Phillies Executive Vice President, Dave Buck said, “Claire’s entrance into the academic world is timely and she will bring a dimension to preparing the next generation that is thoughtful, balanced and fair.”

John DiCarlo,, managing director of student media at Temple, Klein College alumnus and an adjunct faculty member, will be co-director of the center with Smith. He also is editor of the sports website OwlScoop.com.

Smith and DiCarlo will be joined at the center by Zumoff, a 1992 graduate of Temple and Klein College. Zumoff recently announced his retirement after 27 seasons as the television voice of the Philadelphia 76ers of the National Basketball Association. He has long served as a coach for sports and news broadcasters, and is co-author of a college textbook on sportscasting.

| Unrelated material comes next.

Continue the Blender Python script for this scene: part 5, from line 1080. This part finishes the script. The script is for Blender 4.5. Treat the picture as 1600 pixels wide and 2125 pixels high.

Zumoff has won the Mid-Atlantic Emmy Award for best sports play-by-play broadcaster 18 times, and – like Smith – is widely admired by colleagues, fans and by the athletes he has covered.

To find out more about the establishment of the Claire Smith Center for Sports Media and to make a gift, please visit: klein.temple.edu/clairesmithcenter.

About Klein College of Media and Communication

Klein’s vision is to shape media and media-creators through a dynamic combination of academic rigor and practical training in the context of a diverse urban media market.

Klein fosters media solutions, innovation and discourse through its faculty, composed of both world-class scholars and renowned practitioners. With this variety of thought coursing through the college, discussions are at the cutting edge of the ever-changing communication industry. Located in the heart of Philadelphia, faculty and students are able to directly apply this knowledge to one of the nation’s largest media communities.

Klein aims to educate students to be ethical, critical and inventive leaders, producers and citizens in a multimedia and multicultural society. When Klein students graduate, they have not only acquired a variety of skills and abilities, but have become discerners of truth and meaning prepared to bring precision and creativity into the workplace.